Going Over The Top. . .

For the past two weeks, the French state has slowly but surely been evicting, clearing and levelling a large swathe of the Jungle camp, in turn creating a stretch of “no man’s land” between the highway to the port and the residents of the Jungle. Adding to the already bleak, militaristic landscape of razor wired fences, the permanent prescence of police and smog billowing from the surrounding factories; jungle residents now find themselves behind 10ft embankments of sand and rubble, reminiscent of World War I trench warfare.

no mans land

Yesterday, at approximately 13:00 there was an attempt at a “dougar”, or traffic jam at a number of points along the port bypass. A small number of trucks were stopped, but those involved were quickly dispersed with stun grenades, pepper spray and baton blows. Having restored traffic circulation, the police decided to exact its revenge on the general population of the camp – targeting a number of volunteer vans distributing clothes to a large group queuing up just beyond the bridge entrance. Huge amounts of tear gas was fired directly at this congregation of people creating mass panic and anger.

not so happy jungle

happyjunglegassed

What followed was a two hour barage of both CS and CR gas, as well as the use of rubber bullets and concussion grenades to clear the large groups of people that had gathered and were attempting (in some cases successfully) to cut through the fence.

people party

gasland

People fought back, and at one point a hail of stones rained down on a CRS van resulting in one policeman getting injured. Eventually, people were forced to retreat back across “no man’s land” and into the jungle due to the shear amount of gas and rubber bullets fired. With people clearly retreating, the police entered and pressed forward across “no man’s land” and onto the new embankment meters from La Vie Active’s replacement camp.

police forward

From this new vantage point the police indiscriminantely continued to fire into the camp. This position also enabled the police to fire tear gas deeper than previously possible into the jungle. This left very few places free of noxious gas – some people reported feeling the effects of the gas attack from as far as the Theatre Dome/family area (approximatley 200-300 meters away from the police’s main focus) and also on Chemin de Dunes. Also of note is the fact that the police adhered to their usual strategy of firing both rubber bullets and tear gas directly at people and from a very close proximity. Today, this resulted in one person’s hand being broken by a rubber bullet.
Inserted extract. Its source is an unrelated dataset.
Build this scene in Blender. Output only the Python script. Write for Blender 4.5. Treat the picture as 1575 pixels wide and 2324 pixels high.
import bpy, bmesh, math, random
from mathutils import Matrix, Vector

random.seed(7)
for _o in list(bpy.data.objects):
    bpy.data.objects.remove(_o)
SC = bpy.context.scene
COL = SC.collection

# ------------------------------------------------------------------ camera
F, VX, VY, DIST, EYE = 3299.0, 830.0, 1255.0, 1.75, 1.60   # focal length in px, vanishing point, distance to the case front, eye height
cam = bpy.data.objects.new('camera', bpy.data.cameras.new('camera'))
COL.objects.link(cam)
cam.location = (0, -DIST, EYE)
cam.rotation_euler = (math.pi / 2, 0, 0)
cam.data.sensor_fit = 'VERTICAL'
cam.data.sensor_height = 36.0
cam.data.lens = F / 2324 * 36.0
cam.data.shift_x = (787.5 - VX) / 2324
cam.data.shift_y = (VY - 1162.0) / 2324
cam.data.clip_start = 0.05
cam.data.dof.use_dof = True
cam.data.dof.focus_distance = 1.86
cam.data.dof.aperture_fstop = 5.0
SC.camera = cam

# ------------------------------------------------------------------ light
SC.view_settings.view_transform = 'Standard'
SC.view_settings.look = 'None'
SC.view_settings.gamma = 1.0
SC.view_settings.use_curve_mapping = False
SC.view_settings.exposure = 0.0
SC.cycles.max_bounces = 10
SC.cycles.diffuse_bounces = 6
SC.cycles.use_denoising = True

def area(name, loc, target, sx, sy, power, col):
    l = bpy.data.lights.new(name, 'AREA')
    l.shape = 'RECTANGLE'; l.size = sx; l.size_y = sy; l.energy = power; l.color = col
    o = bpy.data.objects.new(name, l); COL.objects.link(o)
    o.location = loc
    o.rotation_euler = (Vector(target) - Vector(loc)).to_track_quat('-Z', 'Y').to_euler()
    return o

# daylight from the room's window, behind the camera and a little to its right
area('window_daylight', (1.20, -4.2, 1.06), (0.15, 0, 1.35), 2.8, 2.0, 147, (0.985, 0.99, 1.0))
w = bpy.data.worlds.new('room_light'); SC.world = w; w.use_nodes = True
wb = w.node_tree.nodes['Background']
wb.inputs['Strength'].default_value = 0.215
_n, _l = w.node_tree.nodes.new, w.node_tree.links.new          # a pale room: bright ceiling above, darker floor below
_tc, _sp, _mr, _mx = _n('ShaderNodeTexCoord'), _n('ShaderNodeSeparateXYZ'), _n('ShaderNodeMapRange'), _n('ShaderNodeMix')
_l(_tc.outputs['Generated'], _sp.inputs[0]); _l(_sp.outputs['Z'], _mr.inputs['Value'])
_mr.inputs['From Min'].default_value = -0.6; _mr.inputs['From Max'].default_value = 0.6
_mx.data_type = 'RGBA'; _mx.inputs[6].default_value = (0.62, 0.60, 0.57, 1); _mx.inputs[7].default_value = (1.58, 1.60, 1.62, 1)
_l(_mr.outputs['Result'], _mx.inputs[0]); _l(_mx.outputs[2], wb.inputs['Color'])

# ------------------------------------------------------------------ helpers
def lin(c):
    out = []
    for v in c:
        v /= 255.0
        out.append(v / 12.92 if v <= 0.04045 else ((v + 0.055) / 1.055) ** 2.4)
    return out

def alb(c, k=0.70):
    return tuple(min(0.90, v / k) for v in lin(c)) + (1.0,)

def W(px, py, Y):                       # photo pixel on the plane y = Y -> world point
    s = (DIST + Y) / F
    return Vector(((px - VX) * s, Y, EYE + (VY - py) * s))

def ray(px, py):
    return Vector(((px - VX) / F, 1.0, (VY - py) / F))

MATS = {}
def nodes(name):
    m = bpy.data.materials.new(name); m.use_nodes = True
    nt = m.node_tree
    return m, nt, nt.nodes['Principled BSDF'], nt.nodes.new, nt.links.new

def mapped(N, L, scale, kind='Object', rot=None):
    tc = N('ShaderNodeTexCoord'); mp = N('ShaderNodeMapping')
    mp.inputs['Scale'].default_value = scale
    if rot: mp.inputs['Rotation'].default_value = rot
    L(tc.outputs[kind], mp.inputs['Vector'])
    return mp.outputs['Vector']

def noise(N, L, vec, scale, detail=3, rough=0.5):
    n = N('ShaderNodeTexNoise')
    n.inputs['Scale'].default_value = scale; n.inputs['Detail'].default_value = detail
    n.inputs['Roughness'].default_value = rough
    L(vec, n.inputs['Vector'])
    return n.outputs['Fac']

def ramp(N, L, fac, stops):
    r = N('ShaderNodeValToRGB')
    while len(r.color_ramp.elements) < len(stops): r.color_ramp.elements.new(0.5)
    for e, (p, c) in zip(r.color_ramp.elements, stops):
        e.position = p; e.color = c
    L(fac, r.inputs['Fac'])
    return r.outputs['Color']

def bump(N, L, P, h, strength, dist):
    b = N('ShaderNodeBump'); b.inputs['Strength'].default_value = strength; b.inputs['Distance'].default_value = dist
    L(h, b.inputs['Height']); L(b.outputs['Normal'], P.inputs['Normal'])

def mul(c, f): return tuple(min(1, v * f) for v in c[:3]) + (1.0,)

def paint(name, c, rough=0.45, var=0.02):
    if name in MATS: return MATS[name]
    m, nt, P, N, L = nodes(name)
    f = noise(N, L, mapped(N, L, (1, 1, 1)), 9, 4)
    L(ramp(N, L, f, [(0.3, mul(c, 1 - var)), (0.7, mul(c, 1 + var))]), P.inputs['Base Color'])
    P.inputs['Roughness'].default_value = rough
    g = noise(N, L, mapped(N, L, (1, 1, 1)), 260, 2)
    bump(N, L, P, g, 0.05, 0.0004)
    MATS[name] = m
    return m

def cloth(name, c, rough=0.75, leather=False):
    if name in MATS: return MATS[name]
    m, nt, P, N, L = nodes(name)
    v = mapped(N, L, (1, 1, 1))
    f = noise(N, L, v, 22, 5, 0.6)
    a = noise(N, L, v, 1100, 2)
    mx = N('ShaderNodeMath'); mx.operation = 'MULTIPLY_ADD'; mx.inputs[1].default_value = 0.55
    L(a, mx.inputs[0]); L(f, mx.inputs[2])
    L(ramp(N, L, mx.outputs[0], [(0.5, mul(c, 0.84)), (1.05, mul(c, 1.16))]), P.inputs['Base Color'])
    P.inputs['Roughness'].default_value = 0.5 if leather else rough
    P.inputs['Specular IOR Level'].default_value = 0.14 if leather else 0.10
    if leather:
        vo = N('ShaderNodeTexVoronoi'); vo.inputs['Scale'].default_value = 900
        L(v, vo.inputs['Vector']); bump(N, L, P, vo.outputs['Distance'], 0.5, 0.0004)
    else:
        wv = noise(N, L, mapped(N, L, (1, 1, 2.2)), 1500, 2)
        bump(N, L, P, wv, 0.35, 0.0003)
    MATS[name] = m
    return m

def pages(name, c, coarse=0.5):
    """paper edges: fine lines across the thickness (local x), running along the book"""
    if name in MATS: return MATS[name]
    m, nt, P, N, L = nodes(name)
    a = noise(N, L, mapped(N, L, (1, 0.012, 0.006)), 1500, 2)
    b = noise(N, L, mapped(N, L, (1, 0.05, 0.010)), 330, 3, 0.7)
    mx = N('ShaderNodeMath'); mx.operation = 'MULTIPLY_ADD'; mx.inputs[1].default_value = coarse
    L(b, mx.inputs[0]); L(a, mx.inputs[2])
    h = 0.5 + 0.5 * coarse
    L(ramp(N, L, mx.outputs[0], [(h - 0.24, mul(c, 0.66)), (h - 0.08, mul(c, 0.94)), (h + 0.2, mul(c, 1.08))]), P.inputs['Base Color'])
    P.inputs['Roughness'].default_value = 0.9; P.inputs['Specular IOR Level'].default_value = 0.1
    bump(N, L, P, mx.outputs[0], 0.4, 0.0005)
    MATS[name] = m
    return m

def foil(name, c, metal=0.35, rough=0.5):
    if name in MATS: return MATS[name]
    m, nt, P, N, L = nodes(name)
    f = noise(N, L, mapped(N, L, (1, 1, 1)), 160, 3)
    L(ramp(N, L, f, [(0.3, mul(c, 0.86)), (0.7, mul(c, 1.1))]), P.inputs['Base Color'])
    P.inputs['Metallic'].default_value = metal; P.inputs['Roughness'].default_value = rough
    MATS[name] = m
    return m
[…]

Fundamentally, the state hopes that the creation of this “no man’s land” will enable the police to better monitor those in the camp and reduce incursions onto the port bypass highway. This new space makes the people of the Calais Jungle yet more vulnerable, exposed and liable to be attacked indiscriminately by the police in acts of collective punishment via mass chemical weapons attacks. However, yesterdays events show that this has not dampened people’s spirits and many are still determined to fight and further undermine the French State’s repressive border regime. The British and French governments have already invested millions in sophisticated and barbaric technologies of control. Yet the people still try and the people still cross. These strategies of deterrent have never stopped people before and they will not now. They only cause meaningless suffering, waste,  death and fat profits for security corporations.